• AIM OF THE EXERCISE:
Pull every line containing "Write" out of the material below.

• RECORDS FOR THIS TASK:
================================

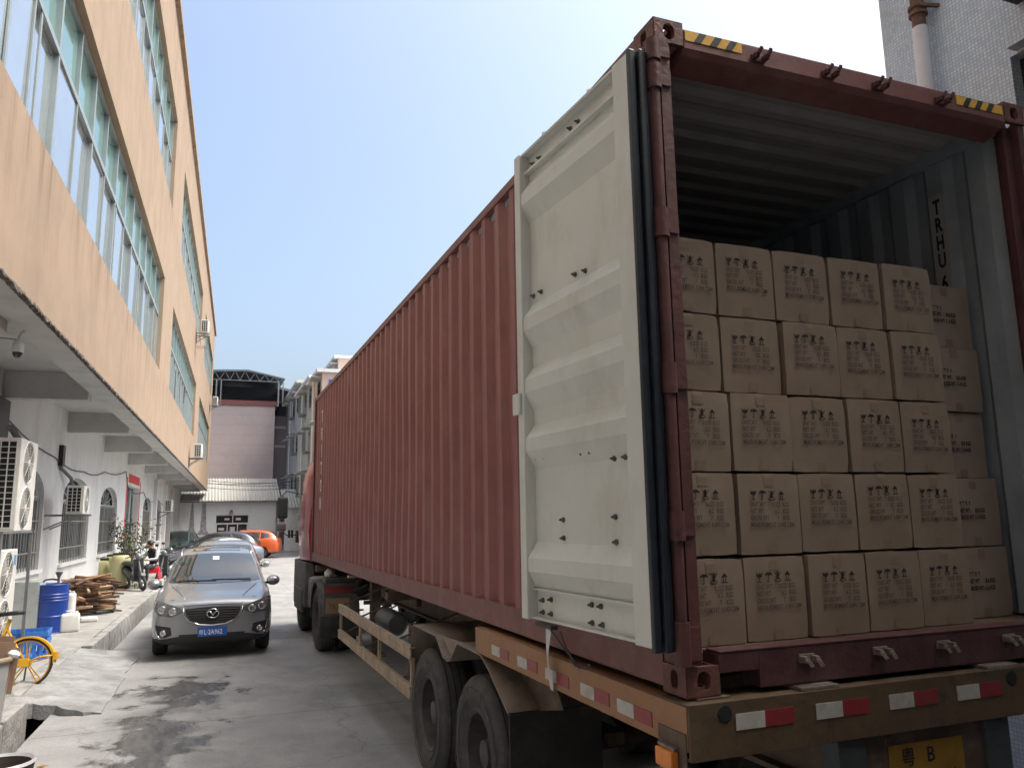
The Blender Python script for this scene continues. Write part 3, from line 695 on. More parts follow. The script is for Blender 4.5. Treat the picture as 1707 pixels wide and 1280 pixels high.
tp_a = (tape_mesh(CWD,CHT,True), tape_mesh(CWD,CHT,False)); tp_b = (tape_mesh(.40,.372,True), tape_mesh(.40,.372,False))
cr_ = random.Random(9)
ordc = ['first','second','third','fourth','fifth']; ordr = ['bottom','second','third','fourth','top']
for r_ in range(5):
    for c in range(5):
        o = link('carton', cm_a[(r_*4+c*2)%9], None)
        x = .120+.3585*c + (.0 if r_ else .0) + cr_.uniform(-.003,.003); y_ = .225+.018*r_+cr_.uniform(-.012,.012)
        o.location = (x, y_, ZB+.152+r_*.3835+cr_.uniform(0,.003)); o.rotation_euler = (0, cr_.uniform(-.004,.004), cr_.uniform(-.013,.013))
        where = {0:'beside the container door post',1:'',2:'in the middle of the wall of cartons',3:'',4:'next to the paler cartons'}[c]
        rw = {4:'top row',3:'row below the top',2:'middle row',1:'row above the bottom',0:'bottom row'}[r_]
        tag(o, f'brown carton with handling marks, {ordc[c]} from the left in the {rw}', 'carton', 'brown cartons with handling marks')
        p = link('printing', st_a, o, (cr_.uniform(-.012,.010), -.0105, cr_.uniform(-.016,.012)), (0, cr_.uniform(-.018,.018), 0)); link('tape', tp_a[0], o); link('tape', tp_a[1], o)
for r_ in range(5):
    o = link('carton', cm_b[r_%3], None); o.location = (1.945+cr_.uniform(-.006,.006), .36+.012*r_+cr_.uniform(-.012,.012), ZB+.152+r_*.374+cr_.uniform(0,.003)); o.rotation_euler = (0, cr_.uniform(-.004,.004), cr_.uniform(-.02,.02))
    rw = {4:'top of its stack',3:'second from the top',2:'middle of its stack',1:'second from the bottom',0:'bottom of its stack'}[r_]
    tag(o, f'paler carton with small print in the rightmost column, {rw}', 'carton', 'paler cartons along the container wall')
    link('printing', st_b, o, (0, -.0105, 0)); link('tape', tp_b[0], o); link('tape', tp_b[1], o)
# ------------------------------------------------------------------ semi-trailer
M_tor = mat('trailer_orange', (.33,.17,.085), .6, var=.2, vscale=4, bump=.12, bscale=30, dirt=(.16,.11,.08), damt=.8, dscale=4, chip=((.09,.06,.045),10,.64))
M_tdark = mat('trailer_steel', (.11,.075,.055), .7, var=.3, vscale=5, bump=.2, bscale=30, dirt=(.20,.16,.12), damt=.6, dscale=5)
M_guard = mat('guard_rail', (.40,.31,.23), .7, var=.25, vscale=6, bump=.25, bscale=35, dirt=(.20,.145,.105), damt=.85, dscale=8, chip=((.12,.08,.06),12,.63))
M_mud = mat('mudguard', (.27,.22,.18), .75, var=.25, vscale=4, bump=.15, dirt=(.15,.11,.085), damt=.8, dscale=6, chip=((.10,.07,.055),9,.64))
M_tyre = mat('tyre_rubber', (.062,.061,.060), .8, var=.25, vscale=7, bump=.15, bscale=60, dirt=(.15,.145,.135), damt=.7, dscale=4)
M_rim = mat('wheel_rim', (.085,.08,.078), .6, .3, var=.3, vscale=8)
M_rubber = mat('mud_flap', (.035,.034,.034), .75, var=.3, vscale=4, dirt=(.09,.085,.08), damt=.6, dscale=3)
M_refw = mat('reflector_white', (.46,.44,.41), .35, var=.15, vscale=20, dirt=(.26,.20,.15), damt=.85, dscale=7); M_refr = mat('reflector_red', (.25,.025,.032), .35, var=.15, vscale=20, dirt=(.16,.06,.05), damt=.85, dscale=7)  # dulled to include the shade at the rear end, on top of dirt
M_amber = mat('amber_lens', (.75,.24,.05), .25, var=.1, vscale=20)
TR = thing('semi_trailer', 'orange skeletal semi-trailer with reflective tape carrying the red container', 'trailer', (0,0,0))
ZT = 1.40
for x0, x1 in ((.72,.86),(1.58,1.72)):
    q = MB(); q.b(x0, x1, .12, 11.6, 1.36, 1.385); q.b(x0+.06, x1-.06, .12, 11.6, .98, 1.36); q.b(x0, x1, .12, 11.6, .955, .98); q.build('main_beam', M_tdark, TR)
# side rail with lipped top
q = MB(); q.b(-.035, -.022, -.04, 2.56, 1.235, ZT); q.b(-.022, .10, -.04, 2.56, ZT-.014, ZT-.001); q.b(-.022, .05, -.04, 2.56, 1.235, 1.248); q.build('side_rail', M_tor, TR, bevel=.003)
q = MB(); q.b(CW+.022, CW+.035, -.04, 2.56, 1.235, ZT); q.b(CW-.1, CW+.022, -.04, 2.56, ZT-.014, ZT-.001); q.build('side_rail', M_tor, TR, bevel=.003)
# rear beam
q = MB(); q.b(-.034, CW+.034, -.060, -.044, 1.20, ZT+.012); q.b(-.034, CW+.034, -.044, .16, ZT-.006, ZT+.010); q.b(-.034, CW+.034, -.044, .10, 1.20, 1.214); q.build('rear_beam', mat('rear_beam_grimy_shaded', (.10,.064,.034), .7, var=.3, vscale=3, bump=.15, bscale=30, dirt=(.035,.028,.023), damt=.95, dscale=3.4, chip=((.05,.036,.03),9,.62)), TR, bevel=.003)  # near-black beam colour holds the shade at the rear as well as grime
for x in (.62,1.70,):
    q = MB(); q.b(x-.10, x+.10, -.052, .10, ZT+.0105, ZT+.028); q.build('wear_plate', M_chip, TR, bevel=.004)
for x in (.04, CW-.20):
    q = MB(); q.b(x, x+.16, -.01, .17, ZT+.0105, ZT+.0185); q.build('twist_lock', M_tdark, TR)
refw = MB().b(0,.14,-.003,0,-.031,.031).mesh('reflector', M_refw); refr = MB().b(0,.142,-.003,0,-.031,.031).mesh('reflector', M_refr)
for x in (.18,.58,.98,1.38,1.86):
    link('reflector', refw, TR, (x,-.0605,1.330)); link('reflector', refr, TR, (x+.142,-.0605,1.331))
sr = random.Random(8)
srw = MB().b(-.003,0,0,.15,-.030,.030).mesh('reflector', M_refw); srr = MB().b(-.003,0,0,.15,-.030,.030).mesh('reflector', M_refr)
for y_ in (1.92,1.46,1.04,.60,.22):
    link('reflector', srw, TR, (-.0355,y_+.152,1.300)); link('reflector', srr, TR, (-.0355,y_,1.302+sr.uniform(-.003,.003)))
# corner marker lamp on a dropped bracket
q = MB(); q.b(-.040,-.0365,-.035,.17,1.06,1.30); mk = q.build('lamp_bracket', M_tdark, TR, bevel=.004)
q = MB(); q.b(-.078,-.041,.02,.14,1.155,1.225); q.build('marker_lamp', M_amber, mk, bevel=.008)
q = MB(); q.b(-.062,-.041,.02,.14,1.228,1.238); q.build('lamp_cap', M_chip, mk)
# round tail holes, underrun posts, number plate
for x in (.13,1.735):
    q = MB(); q.lathe([(.0,-.004),(.030,-.004),(.034,-.002),(.034,.0)], (x,-.0605,1.368), (0,1,0), 18); q.build('tail_lamp_hole', M_dark, TR)
q = MB(); q.b(.86,1.58,-.02,.04,.93,1.20); q.build('plate_board', M_tdark, TR)
M_ply = mat('number_plate_yellow', (.30,.17,.025), .5, var=.25, vscale=12, dirt=(.30,.12,.03), damt=.7, dscale=8)
q = MB(); q.b(.985,1.425,-.026,-.0215,.92,1.14); pl = q.build('number_plate', M_ply, TR, bevel=.004)
lst = []
for t_, x, z, s_ in (('粤',1.05,1.055,.085),('B',1.20,1.055,.09),('挂',1.30,.94,.09),('7',1.07,.94,.09),('1',1.15,.94,.09)):
    link('character', join_meshes('character', [(text_mesh(t_, s_, M_letk, .0004), plane_M((x,-.0275,z), (1,0,0), (0,0,1)), 0)], [M_letk]), pl)
M_post2 = mat('underrun_paint', (.06,.075,.08), .6, var=.3, vscale=6)
for x in (.70,1.56):
    q = MB(); q.b(x,x+.15,-.04,.06,.55,1.195); q.build('underrun_post', M_post2, TR, bevel=.006)
q = MB(); q.b(.10,CW-.10,-.03,.07,.42,.54); q.build('underrun_bar', M_refr, TR, bevel=.01)
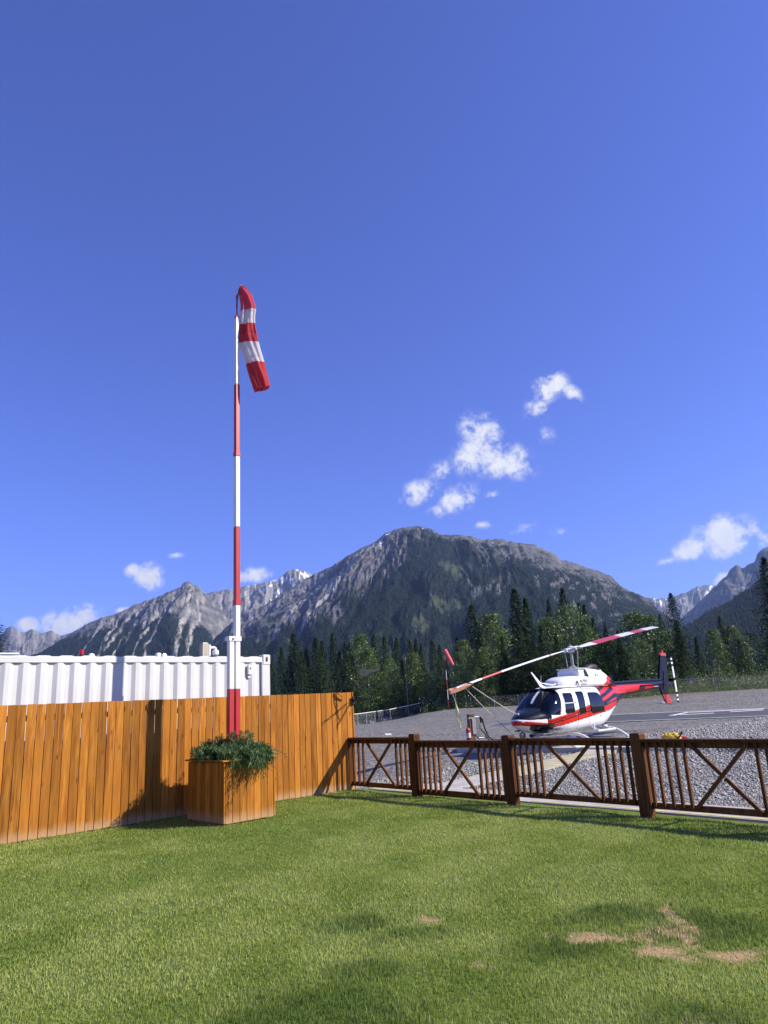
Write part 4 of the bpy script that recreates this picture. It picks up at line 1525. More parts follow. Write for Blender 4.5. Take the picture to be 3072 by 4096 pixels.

================================

• SOLUTION TO THE EXERCISE:
The Blender Python script for this scene continues. Write part 3, from line 695 on. More parts follow. The script is for Blender 4.5. Treat the picture as 1707 pixels wide and 1280 pixels high.
Write part 4 of the bpy script that recreates this picture. It picks up at line 1525. More parts follow. Write for Blender 4.5. Take the picture to be 3072 by 4096 pixels.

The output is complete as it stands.